The explanation of the conduct of the Powers in this incident is to be found in the delicate nature of the whole Balkan question. With Austria and Russia keenly aroused and each of the Balkan states anxiously looking for the moment when the rest of the sultan’s territory in Europe was to be divided between them, it was evident that a little thing could precipitate a serious conflict. It was in view of this phase of the situation that the Balkans were called “the tinder-box of Europe.”
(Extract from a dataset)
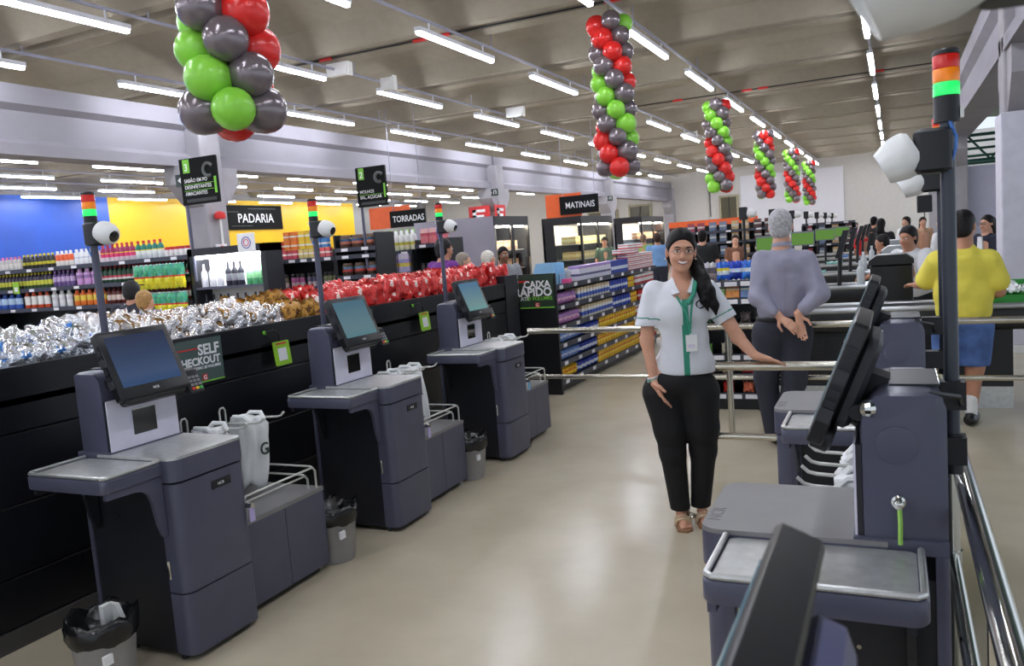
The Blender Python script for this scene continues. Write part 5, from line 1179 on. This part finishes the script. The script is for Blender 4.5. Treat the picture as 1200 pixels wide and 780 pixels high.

It will be observed that while these things happened the Balkan states were developing steadily in national resources and spirit. Greece, Serbia, Bulgaria, and Rumania became vitally organized powers, it became more and more evident that they were no longer mere pawns in the diplomatic game, and the time was fast approaching when they would wish to take parts on their own initiative. So assertive were they becoming that it was certain that the time would soon come when the Great Powers would tire of the process of holding conferences to keep these states out of trouble. It is not an easy task to serve as custodian for a “tinder-box.”
A fair warning of this kind of danger occurred in 1908. For twenty-three years Bulgaria had remained undisturbed, giving herself to a rapid process of educational and industrial development, in both of which lines she had come under the influence of German methods. Suddenly she threw off her nominal Turkish sovereignty and declared herself an entirely independent state. At the same time, and evidently by agreement with the German Empire, Austria-Hungary announced that she would hold Bosnia-Herzegovina as an integral part of her empire, thus superseding the “occupation” that was authorized by the congress of Berlin, in 1878. Serbia took the matter as a great injury, but she could do nothing alone. Her natural ally was Russia, then recovering from the severe losses of the war against Japan. Had the tsar been ready for war it is doubtful if he would have drawn the sword in this instance; for a world war would have resulted, and the nations were not yet ready to think of such an undertaking. But Serbia nursed her wrongs and to Russia the sense of her shame grew as she thought how her weakness had been flaunted in the face of the world. The day came when the fire could no longer be smothered.
To understand Serbia’s feelings we must recall the national ideal by which her hopes had been formed for many years. Most of the people of Montenegro, Bosnia, Herzegovina, Novi-Bazar, and the northwestern corner of Macedonia were Serbs by blood. To unite them into a great Serbia had long been spoken of in Serbia as the “Great Idea.” When, therefore, Austria took definite possession of Bosnia-Herzegovina the “Great Idea” seemed defeated forever. Rage and despair possessed the Serbs wherever they lived, patriotic societies voiced the feeling of the people, and vengeance was plotted. Probably it was the feeling that this wide-spread hatred should be uprooted in the most thorough manner that prompted Austria to make the heavy conditions that were demanded as atonement for the crime of Sarajevo.